3. Selon le chiffre 7 de la «Déclaration» les journalistes doivent respecter la vie privée des personnes, pour autant que l’intérêt publique n’exige pas le contraire. La directive 7.1 relative à la «Déclaration» précise qu’«il convient de renoncer à harceler des personnes dans leur sphère privée». Or rien, dans les articles de «l’Hebdo», ne met en cause la vie privée du policier en question. Ils se focalisent au contraire sur sa responsabilité comme agent de la force publique. La plainte n’indique par ailleurs pas de quelles menaces celui-ci pourrait être l’objet, ni que des consignes aient été fournies à la presse concernant des questions de sécurité.

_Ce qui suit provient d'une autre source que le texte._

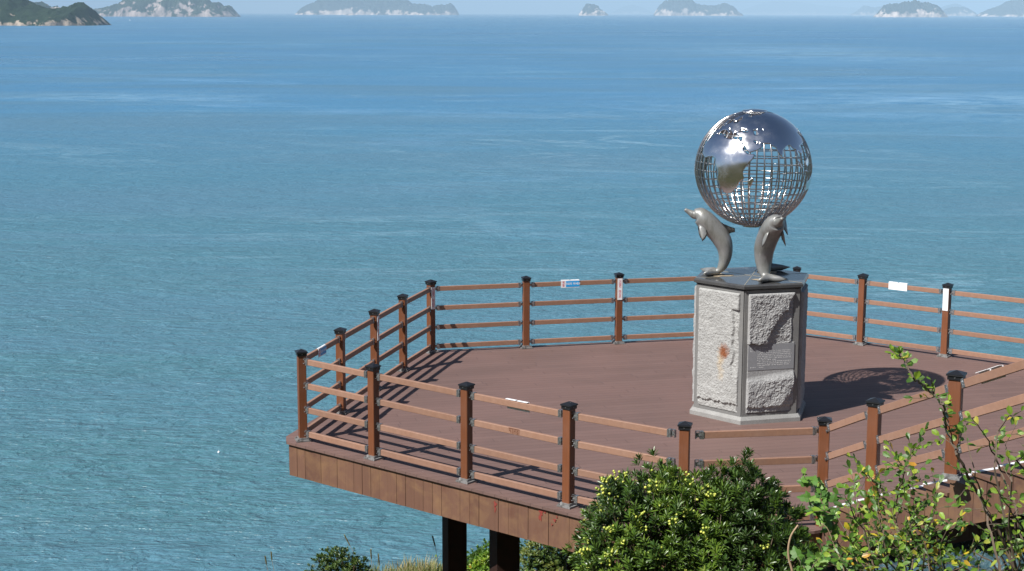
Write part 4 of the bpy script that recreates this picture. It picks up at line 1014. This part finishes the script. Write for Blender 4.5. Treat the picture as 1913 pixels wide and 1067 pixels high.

La mention du nom d’un fonctionnaire de police et de son grade dans le cadre de sa profession fait au contraire partie du droit du public à l’information. La plaignante se réfère en outre à la directive 7.3 (photographie et images télévisées) qui ne s’applique en rien au sujet de la plainte. Aucune image, ni du policier, ni du contexte de l’arrestation du couple Khadafi, n’a été publiée dans «l’Hebdo».
III. Conclusions
1. La plainte est rejetée.
2. En publiant les a
rticles «Comment l’affaire Khadafi est devenue une bombe» (21 août 2008), «Promotion pas très nette» (10 septembre 2008) et «Affaire Khadafi: un ministre genevois sans excuses» (8 janvier 2009) «l’Hebdo» n’a pas violé les chiffres 1 (rechercher la vérite) et 7 (respecter la sphère privée) de la «Déclaration des devoirs et des droits du/de la journaliste».